Disable remote login for accounts¶
Many services on your server will create their user on the system, this is normal behaviour. These services should also disable remote login for these accounts, only allow the server itself to access the accounts and removing the possibility for remote users to log in as these services. We can also utilise this functionality to secure our user accounts from external access. We can do this by editing the /etc/passwd file in a Linux system.
Feel free to follow the below steps to disable remote login for a user account.
Edit the file /etc/passwd with your preferred text editor.

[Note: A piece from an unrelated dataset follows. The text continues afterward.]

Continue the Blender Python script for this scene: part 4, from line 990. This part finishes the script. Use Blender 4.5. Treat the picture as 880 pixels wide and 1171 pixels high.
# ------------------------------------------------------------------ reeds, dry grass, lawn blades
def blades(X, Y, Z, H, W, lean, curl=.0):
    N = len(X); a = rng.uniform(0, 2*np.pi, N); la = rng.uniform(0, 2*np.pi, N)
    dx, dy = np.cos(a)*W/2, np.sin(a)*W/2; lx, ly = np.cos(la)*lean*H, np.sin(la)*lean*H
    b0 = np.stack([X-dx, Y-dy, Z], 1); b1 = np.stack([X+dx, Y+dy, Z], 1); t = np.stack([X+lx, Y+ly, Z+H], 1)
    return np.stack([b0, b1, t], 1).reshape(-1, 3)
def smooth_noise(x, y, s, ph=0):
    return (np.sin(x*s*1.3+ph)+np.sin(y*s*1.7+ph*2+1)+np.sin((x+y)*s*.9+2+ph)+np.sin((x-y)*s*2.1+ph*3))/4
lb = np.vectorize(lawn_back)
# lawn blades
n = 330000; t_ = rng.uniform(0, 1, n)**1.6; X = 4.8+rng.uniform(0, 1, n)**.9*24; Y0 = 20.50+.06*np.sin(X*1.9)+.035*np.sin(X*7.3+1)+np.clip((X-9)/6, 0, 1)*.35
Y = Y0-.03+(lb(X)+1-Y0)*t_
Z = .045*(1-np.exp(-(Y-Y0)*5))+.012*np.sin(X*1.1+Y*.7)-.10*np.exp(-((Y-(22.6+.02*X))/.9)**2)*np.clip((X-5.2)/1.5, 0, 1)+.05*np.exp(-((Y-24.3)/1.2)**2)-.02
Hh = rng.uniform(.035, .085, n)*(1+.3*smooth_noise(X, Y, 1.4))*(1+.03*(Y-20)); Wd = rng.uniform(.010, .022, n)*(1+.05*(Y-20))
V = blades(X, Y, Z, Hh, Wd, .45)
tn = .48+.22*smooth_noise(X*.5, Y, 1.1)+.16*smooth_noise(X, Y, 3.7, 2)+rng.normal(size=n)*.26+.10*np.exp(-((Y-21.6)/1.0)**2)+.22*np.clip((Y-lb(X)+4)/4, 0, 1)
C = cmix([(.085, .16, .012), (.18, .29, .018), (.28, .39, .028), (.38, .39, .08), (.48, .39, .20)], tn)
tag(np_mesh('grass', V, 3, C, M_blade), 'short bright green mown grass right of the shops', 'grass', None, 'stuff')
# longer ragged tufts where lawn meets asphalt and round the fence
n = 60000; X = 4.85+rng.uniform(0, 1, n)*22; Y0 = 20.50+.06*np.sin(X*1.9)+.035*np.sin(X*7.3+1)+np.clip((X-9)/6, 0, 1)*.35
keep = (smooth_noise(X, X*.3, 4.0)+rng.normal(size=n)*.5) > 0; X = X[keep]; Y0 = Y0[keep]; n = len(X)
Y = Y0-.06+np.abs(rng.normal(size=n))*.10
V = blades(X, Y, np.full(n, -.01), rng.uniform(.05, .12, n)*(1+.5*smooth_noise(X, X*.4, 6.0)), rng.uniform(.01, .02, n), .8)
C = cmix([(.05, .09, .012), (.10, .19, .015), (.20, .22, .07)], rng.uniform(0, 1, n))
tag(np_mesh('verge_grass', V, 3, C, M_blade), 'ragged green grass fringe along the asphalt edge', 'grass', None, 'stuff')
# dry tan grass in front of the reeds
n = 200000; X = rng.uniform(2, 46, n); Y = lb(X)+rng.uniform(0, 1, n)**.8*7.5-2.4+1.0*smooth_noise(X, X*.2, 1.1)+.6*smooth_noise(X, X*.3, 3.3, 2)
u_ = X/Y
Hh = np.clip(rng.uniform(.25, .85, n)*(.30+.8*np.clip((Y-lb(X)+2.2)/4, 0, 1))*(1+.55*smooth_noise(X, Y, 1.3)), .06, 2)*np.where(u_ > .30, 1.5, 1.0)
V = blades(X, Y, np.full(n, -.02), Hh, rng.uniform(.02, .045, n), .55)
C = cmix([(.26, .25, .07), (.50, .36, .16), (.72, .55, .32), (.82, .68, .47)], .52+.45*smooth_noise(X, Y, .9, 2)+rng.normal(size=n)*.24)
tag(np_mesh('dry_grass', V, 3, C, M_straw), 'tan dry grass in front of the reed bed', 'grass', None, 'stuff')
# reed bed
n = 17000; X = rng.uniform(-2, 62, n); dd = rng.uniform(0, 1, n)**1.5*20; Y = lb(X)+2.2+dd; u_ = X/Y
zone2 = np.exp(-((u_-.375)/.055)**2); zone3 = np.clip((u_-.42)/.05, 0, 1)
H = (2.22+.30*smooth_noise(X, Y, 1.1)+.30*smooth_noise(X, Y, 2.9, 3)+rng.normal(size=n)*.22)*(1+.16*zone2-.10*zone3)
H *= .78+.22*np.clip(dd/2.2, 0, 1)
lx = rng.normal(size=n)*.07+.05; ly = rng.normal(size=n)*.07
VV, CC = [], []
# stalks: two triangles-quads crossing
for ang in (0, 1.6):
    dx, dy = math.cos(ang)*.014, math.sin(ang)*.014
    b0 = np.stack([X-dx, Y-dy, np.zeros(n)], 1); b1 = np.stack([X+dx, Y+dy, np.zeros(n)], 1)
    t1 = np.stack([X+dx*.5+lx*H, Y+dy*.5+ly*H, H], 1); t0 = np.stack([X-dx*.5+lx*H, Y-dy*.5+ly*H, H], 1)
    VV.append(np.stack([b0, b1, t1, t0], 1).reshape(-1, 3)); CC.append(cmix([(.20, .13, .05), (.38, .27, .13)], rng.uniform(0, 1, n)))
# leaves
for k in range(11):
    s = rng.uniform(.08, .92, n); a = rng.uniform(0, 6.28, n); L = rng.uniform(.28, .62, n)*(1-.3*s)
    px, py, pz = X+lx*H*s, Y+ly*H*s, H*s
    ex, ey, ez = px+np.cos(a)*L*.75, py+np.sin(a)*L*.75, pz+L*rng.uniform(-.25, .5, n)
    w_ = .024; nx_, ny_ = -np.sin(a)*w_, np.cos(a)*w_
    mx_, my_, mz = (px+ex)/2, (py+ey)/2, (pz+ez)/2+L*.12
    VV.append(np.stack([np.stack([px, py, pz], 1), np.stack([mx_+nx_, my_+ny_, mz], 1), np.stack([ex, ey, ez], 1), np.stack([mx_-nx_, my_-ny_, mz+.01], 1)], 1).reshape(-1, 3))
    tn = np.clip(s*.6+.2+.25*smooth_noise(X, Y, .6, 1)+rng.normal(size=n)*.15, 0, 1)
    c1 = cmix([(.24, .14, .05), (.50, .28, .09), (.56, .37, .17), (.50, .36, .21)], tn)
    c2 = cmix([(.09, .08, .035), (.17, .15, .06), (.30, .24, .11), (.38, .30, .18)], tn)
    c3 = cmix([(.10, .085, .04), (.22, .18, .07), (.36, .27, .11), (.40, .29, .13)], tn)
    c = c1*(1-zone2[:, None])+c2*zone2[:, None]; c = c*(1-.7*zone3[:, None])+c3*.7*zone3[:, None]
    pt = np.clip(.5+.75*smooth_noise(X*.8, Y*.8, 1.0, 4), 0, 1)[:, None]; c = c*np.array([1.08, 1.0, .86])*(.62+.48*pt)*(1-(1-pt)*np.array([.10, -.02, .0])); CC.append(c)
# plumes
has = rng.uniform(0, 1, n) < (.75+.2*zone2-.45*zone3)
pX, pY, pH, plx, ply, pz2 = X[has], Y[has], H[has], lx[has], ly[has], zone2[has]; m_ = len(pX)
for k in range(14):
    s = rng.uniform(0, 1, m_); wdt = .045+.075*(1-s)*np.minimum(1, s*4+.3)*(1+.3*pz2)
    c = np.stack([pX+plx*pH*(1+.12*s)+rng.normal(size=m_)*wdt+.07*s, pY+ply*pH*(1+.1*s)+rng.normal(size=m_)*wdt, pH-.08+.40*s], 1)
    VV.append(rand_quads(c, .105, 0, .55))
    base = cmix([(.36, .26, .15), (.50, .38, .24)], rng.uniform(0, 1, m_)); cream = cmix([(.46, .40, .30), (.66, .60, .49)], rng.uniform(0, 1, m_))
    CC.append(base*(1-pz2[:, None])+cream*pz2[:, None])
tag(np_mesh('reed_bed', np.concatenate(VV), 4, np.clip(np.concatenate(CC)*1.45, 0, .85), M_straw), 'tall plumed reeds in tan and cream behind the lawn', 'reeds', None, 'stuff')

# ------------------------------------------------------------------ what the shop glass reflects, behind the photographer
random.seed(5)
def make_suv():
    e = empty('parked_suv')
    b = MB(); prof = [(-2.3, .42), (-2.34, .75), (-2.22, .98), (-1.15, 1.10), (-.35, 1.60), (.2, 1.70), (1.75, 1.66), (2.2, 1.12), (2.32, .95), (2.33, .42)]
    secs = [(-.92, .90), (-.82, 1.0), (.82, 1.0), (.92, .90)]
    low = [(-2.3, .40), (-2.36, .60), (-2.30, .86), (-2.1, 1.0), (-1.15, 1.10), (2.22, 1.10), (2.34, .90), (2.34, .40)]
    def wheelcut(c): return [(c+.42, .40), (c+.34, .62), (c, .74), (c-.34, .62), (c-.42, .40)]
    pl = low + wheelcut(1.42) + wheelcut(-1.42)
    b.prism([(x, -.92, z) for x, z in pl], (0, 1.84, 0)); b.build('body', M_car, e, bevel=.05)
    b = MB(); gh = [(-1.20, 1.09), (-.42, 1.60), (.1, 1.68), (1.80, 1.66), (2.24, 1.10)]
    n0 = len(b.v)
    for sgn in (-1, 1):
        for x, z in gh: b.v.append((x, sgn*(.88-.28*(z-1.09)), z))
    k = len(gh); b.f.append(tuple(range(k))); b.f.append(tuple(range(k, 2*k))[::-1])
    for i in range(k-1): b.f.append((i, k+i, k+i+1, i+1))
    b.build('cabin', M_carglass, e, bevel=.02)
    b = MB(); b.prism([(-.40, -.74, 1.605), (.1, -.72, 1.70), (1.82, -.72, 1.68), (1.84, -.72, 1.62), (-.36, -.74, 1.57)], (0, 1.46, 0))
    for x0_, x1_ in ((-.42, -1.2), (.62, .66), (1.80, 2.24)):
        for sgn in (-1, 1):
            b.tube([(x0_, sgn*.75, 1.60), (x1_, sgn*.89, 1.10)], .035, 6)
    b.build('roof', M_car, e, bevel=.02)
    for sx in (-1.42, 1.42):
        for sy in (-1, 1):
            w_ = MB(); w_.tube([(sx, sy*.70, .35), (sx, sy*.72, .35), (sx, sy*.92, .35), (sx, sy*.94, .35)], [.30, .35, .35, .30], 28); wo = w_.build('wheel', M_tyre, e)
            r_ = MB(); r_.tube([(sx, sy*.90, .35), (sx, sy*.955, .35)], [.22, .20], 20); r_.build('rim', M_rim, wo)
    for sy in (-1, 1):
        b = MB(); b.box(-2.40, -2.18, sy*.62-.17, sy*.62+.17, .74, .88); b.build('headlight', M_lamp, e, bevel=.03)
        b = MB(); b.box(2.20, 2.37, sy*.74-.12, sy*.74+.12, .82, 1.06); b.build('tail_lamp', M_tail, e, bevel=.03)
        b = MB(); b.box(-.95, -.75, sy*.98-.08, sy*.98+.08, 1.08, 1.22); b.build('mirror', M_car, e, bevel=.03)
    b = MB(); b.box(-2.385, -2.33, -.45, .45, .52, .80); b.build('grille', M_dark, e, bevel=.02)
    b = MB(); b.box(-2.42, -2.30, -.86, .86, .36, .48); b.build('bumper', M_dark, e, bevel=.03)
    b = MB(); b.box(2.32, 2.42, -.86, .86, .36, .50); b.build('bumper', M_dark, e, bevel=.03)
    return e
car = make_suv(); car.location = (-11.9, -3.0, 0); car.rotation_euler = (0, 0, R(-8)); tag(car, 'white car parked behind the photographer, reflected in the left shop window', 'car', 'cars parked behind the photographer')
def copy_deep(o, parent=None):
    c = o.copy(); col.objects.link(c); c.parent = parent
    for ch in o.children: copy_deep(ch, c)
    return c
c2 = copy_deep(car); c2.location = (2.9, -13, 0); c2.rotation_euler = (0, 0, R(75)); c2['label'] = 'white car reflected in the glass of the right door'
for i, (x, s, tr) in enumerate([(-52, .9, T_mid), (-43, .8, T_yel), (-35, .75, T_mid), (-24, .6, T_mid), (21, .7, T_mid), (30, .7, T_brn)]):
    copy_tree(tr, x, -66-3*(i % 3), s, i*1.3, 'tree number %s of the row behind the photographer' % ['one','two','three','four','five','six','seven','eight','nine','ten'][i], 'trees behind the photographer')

In this file was can see all the user accounts on the server managed by PAM (Pluggable authentication module) Please note user accounts for services that have their user database will not show in here.
In this example, we can see that the root user is allowed to log in to a bash terminal.
root:x:0:0:root:/root:/bin/bash
We can also see that the nails
user, used for McAfee AV, cannot log into a bash terminal.
nails:x:1003:1004:McAfeeVSEForLinux Administrator:/home/nails:/sbin/nologin
Let’s use the above examples to edit the user brad
shown below, preventing them from logging into a bash terminal.
Orginal line:
brad:x:1001:1001::/home/brad:/bin/bash
Modified line:
brad:x:1001:1001::/home/brad:/sbin/nologin
The user brad
can no longer log in to the server remotely.